ドライブ・マイ・カー(2021年製作の映画)
3.4
村上春樹原作というよりは、村上作品に流れる「不在」と「喪失」を描いた物語。
~原作が日本小説vol 1~

村上春樹の作品全体(およそ)に通底するキーワードは、「不在」と「喪失」

突然の不在に直面した主人公の喪失感(それが近親者の死であれ、なにかのものであれ)がよく描かれる。

村上春樹後期の短編は静かでマイルド。

相変わらずのなにかの「不在」が、多かれ少なかれ底をゆっくり流れている。

これは決して埋めることのできない「不在」で、若い頃の主人公はその「不在」に動揺していたのだが、作者が年齢を重ねるにつれてか、だんだんと許容するようになった印象もある。

-- 原作「ドライブ・マイ・カー」のあらすじ --

家福(かふく)という主人公は俳優で、死んだ妻も俳優。
生前、妻は不倫していて(共演者の男たちと)、家福はそのうちの一人と友達になる。
運転手として雇った女性ドライバー「みさき」にも経緯を打ち明ける。
みさきは北海道出身で、父が蒸発し、母からモラハラを受けていた。
寡黙で静か、だが運転技術は卓越していた。

話のメインは家福が死んだ妻の不倫相手(高槻)と友達になって、なんどか酒を酌み交わすようになるくだり。
その男は家福が不倫に気がついていることを知らない。

家福はいう。
「妻の中にある大事な何かを見落としていたのかもしれない」と。
それを「盲点」という言葉で表現する。
この「盲点」はずっと埋められることがない。

原作は短編集「女のいない男たち」に収録されているが、「女がいない」というのは、「女を理解できないでいた」というメタファーだろう。

-- 映画で描かれる「喪失」--

原作では描かれていない劇中劇の「ゴドーを待ちながら」は、古今東西、演劇関係者なら誰しもが通る試金石のような超有名作品。

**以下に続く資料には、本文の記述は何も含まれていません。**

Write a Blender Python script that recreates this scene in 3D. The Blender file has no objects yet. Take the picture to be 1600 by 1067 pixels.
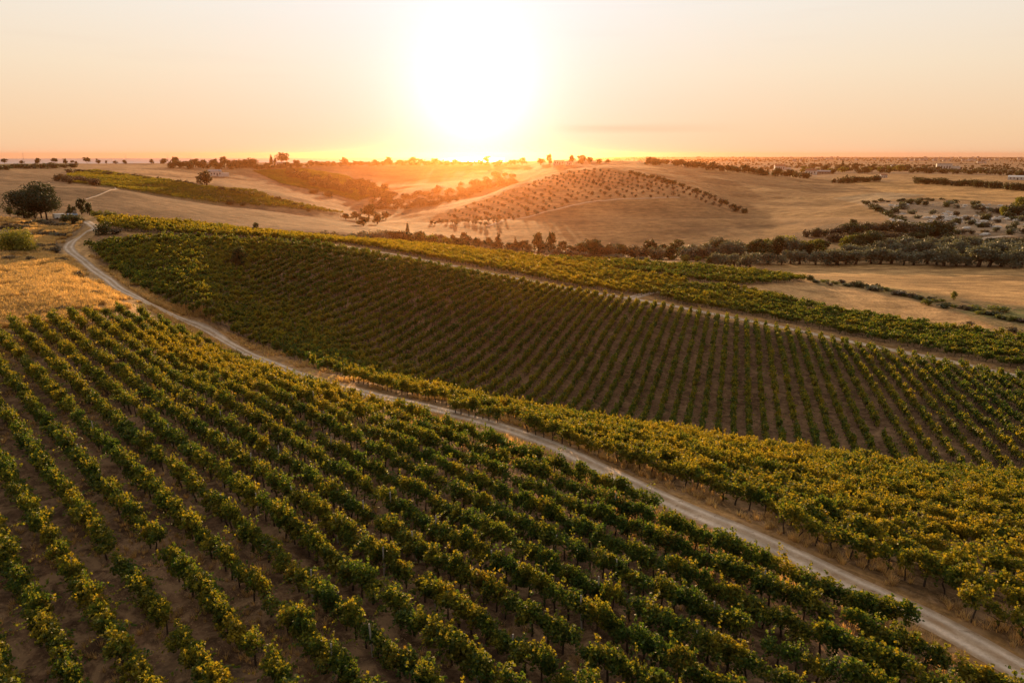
import bpy, math, random
import numpy as np
from mathutils import Vector

random.seed(7)
RNG = np.random.default_rng(7)
SC = bpy.context.scene
COL = SC.collection

# ------------------------------------------------------------------ camera, sky, sun, exposure
CZ = 100.0                                   # camera height above the datum
PITCH = math.atan(291.5 / 1067.0)
cam_d = bpy.data.cameras.new('camera')
cam_d.lens = 24.0; cam_d.sensor_width = 36.0
cam_d.clip_start = 0.5; cam_d.clip_end = 120000.0
cam = bpy.data.objects.new('camera', cam_d); COL.objects.link(cam)
cam.location = (0, 0, CZ); cam.rotation_euler = (math.pi / 2 - PITCH, 0, 0)
SC.camera = cam

SUN_AZ = math.radians(-2.9)                  # from +Y towards +X
SUN_EL = math.radians(4.7)
SUN_DIR = Vector((math.sin(SUN_AZ) * math.cos(SUN_EL), math.cos(SUN_AZ) * math.cos(SUN_EL), math.sin(SUN_EL)))
world = bpy.data.worlds.new('World'); SC.world = world
world.use_nodes = True
wn = world.node_tree; wn.nodes.clear()
W = lambda t: wn.nodes.new(t)
def wl(a, b): wn.links.new(a, b)
sky = W('ShaderNodeTexSky'); sky.sky_type = 'NISHITA'; sky.sun_disc = False
sky.sun_elevation = SUN_EL; sky.sun_rotation = SUN_AZ
sky.altitude = 150; sky.air_density = 1.0; sky.dust_density = 3.0; sky.ozone_density = 1.0
bg = W('ShaderNodeBackground'); bg.inputs['Strength'].default_value = 0.15
wo = W('ShaderNodeOutputWorld')
tc = W('ShaderNodeTexCoord')
dot = W('ShaderNodeVectorMath'); dot.operation = 'DOT_PRODUCT'; dot.inputs[1].default_value = SUN_DIR
wl(tc.outputs['Generated'], dot.inputs[0])
def wmath(op, a, b=None, clamp=False):
    n = W('ShaderNodeMath'); n.operation = op; n.use_clamp = clamp
    for i, x in enumerate((a, b)):
        if x is None: continue
        if isinstance(x, (int, float)): n.inputs[i].default_value = x
        else: wl(x, n.inputs[i])
    return n.outputs[0]
def wmix(fac, a, b, mode='MIX'):
    n = W('ShaderNodeMix'); n.data_type = 'RGBA'; n.blend_type = mode; n.clamp_factor = True
    for i, x in ((0, fac), (6, a), (7, b)):
        if isinstance(x, (int, float)): n.inputs[i].default_value = x
        elif isinstance(x, tuple): n.inputs[i].default_value = (*x, 1)
        else: wl(x, n.inputs[i])
    return n.outputs[2]
# the aureole round the low sun, as the hazy air shows it, added on top of the sky model
cd = wmath('MAXIMUM', dot.outputs['Value'], 0.0)
g1 = wmath('POWER', cd, 480.0)
g2 = wmath('POWER', cd, 190.0)
g3 = wmath('POWER', cd, 30.0)
sepd = W('ShaderNodeSeparateXYZ'); wl(tc.outputs['Generated'], sepd.inputs[0])
# thin dusty veil: pale high up, peach near the horizon
elev = wmath('MAXIMUM', sepd.outputs['Z'], 0.0)
ramp = W('ShaderNodeValToRGB'); wl(elev, ramp.inputs[0])
cr = ramp.color_ramp
cr.elements[0].position = 0.0; cr.elements[0].color = (3.65, 2.3, 1.36, 1)
cr.elements[1].position = 1.0; cr.elements[1].color = (3.6, 3.3, 3.0, 1)
for p, c in ((0.025, (3.65, 2.45, 1.46)), (0.105, (3.65, 2.95, 2.15)), (0.19, (3.5, 3.2, 2.8)), (0.30, (3.4, 3.2, 2.95)), (0.55, (3.8, 3.5, 3.2))):
    e = cr.elements.new(p); e.color = (*c, 1)
toward = wmath('POWER', wmath('MULTIPLY', wmath('ADD', dot.outputs['Value'], 1.0), 0.5), 0.6)
veil = wmix(1.0, ramp.outputs[0], toward, 'MULTIPLY')
base = wmix(0.998, sky.outputs[0], veil)
# faint streaks of cloud
mp = W('ShaderNodeMapping'); mp.inputs['Scale'].default_value = (3.0, 3.0, 55.0); wl(tc.outputs['Generated'], mp.inputs[0])
nz = W('ShaderNodeTexNoise'); nz.inputs['Scale'].default_value = 1.3; nz.inputs['Detail'].default_value = 5; wl(mp.outputs[0], nz.inputs['Vector'])
cl = wmath('MULTIPLY', wmath('SUBTRACT', nz.outputs[0], 0.58, ), 0.7, True)
base = wmix(cl, base, wmix(1.0, base, (0.86, 0.80, 0.80), 'MULTIPLY'))
# the one thin bar of cloud low to the right of the sun
def wstep(x, a, b):
    n = W('ShaderNodeMapRange'); n.interpolation_type = 'SMOOTHSTEP'; n.inputs[1].default_value = a; n.inputs[2].default_value = b; wl(x, n.inputs[0]); return n.outputs[0]
bar = wmath('MULTIPLY', wmath('MULTIPLY', wstep(sepd.outputs['Z'], 0.026, 0.034), wstep(sepd.outputs['Z'], 0.044, 0.036)), wmath('MULTIPLY', wstep(sepd.outputs['X'], 0.04, 0.10), wstep(sepd.outputs['X'], 0.34, 0.14)))
bar = wmath('MULTIPLY', bar, wmath('MULTIPLY', nz.outputs[0], 1.5), True)
base = wmix(bar, base, wmix(1.0, base, (0.93, 0.84, 0.78), 'MULTIPLY'))
def glow(col, fac, k):
    return wmix(1.0, col, wmath('MULTIPLY', fac, k), 'MULTIPLY')
out = wmix(1.0, base, glow((1.0, 1.0, 0.98), g1, 1.5), 'ADD')
out = wmix(1.0, out, glow((0.42, 0.74, 1.05), g2, 1.2), 'ADD')
out = wmix(1.0, out, glow((0.12, 0.48, 1.0), g3, 0.7), 'ADD')
wl(out, bg.inputs['Color']); wl(bg.outputs[0], wo.inputs['Surface'])

sun_d = bpy.data.lights.new('sun', 'SUN'); sun_d.energy = 5.0; sun_d.angle = math.radians(0.53)
sun_d.color = (1.0, 0.60, 0.27)
sun = bpy.data.objects.new('sun', sun_d); COL.objects.link(sun)
sun.rotation_euler = SUN_DIR.to_track_quat('Z', 'Y').to_euler()
sun.location = (0, -20, CZ + 30)

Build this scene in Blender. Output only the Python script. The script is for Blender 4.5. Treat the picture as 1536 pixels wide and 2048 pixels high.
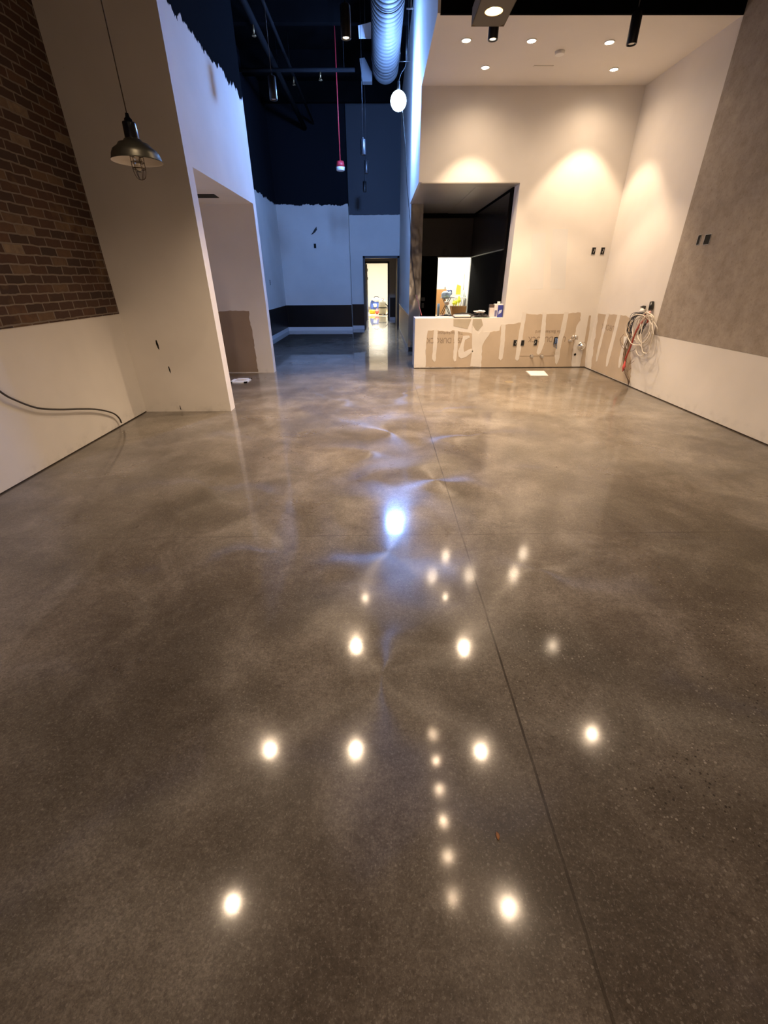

登場人物やセットが少なく、学生やアマチュア演劇でもよく上演されるし、アレンジも多い。

「ゴドーを待ちながら」では男二人が、待てど暮せど、一向にやってこない”ゴドー”をひたすら待ち続けながら会話するお話なのだが、”ゴドー”は彼らの「喪失」のメタファーとも言える(いろんな解釈あり)

家福が車のなかでドライブ中ずっと流す演劇練習用のテープは妻の声であるが、「抑揚(よくよう)」が無い。

いわゆる「棒読み」

家福が芝居の練習でキャスト全員で本読みする際にも、「抑揚」をつけず「棒読み」するようにと指示する。

これは意図的なもので、例えると、いきなりドレッシングをかけて野菜を食べるのではなく、まずはその野菜の素材の味を確かめるため、生のまま噛みしめてみるというような行為に近い。

女性ドライブバーみさきの話す言葉にも「抑揚」が無い(寡黙という設定もあるが)

「抑揚の喪失」

芝居のキャストの一人に手話をつかう女優がいて、彼女のセリフになると手話なので、静けさのなかでシークエンスが進む。

これは「音の喪失」

こういう風に、映画では徹頭徹尾「喪失」が描かれる。

家福の”静”と高槻の"動"が対照的で、二人の共通点は「喪失」なんだけど、もう少しそこを掘り下げて欲しかった。

ラストシーンはよくわからなかったかな。
救いを求めたのか、なんか取ってつけたようでもあるし・・・

-- 原作者の感想が聞きたい --

先日、朝日新聞で「池井戸潤が撮る日本の工場」という記事を読んだ。

彼の作品「シャイロックの子供たち」が今回映画化されるとのことで、氏が実際の撮影現場に足を運んだ際の写真と文が綴られていた。

記事のなかで印象的だったのは、彼の原作者としての姿勢。

映像としてベストを目指すため、改変については一定の水準に達すれば受け入れる(逆に達しなければ一切妥協しない)

いったん脚本を了承し、映像許可を出せば、

- 配役に口を出さず、
- 完成した映像に悪口をいわず、
- 宣伝に協力する

だそうだ。

さて、村上春樹はどうなんだろう。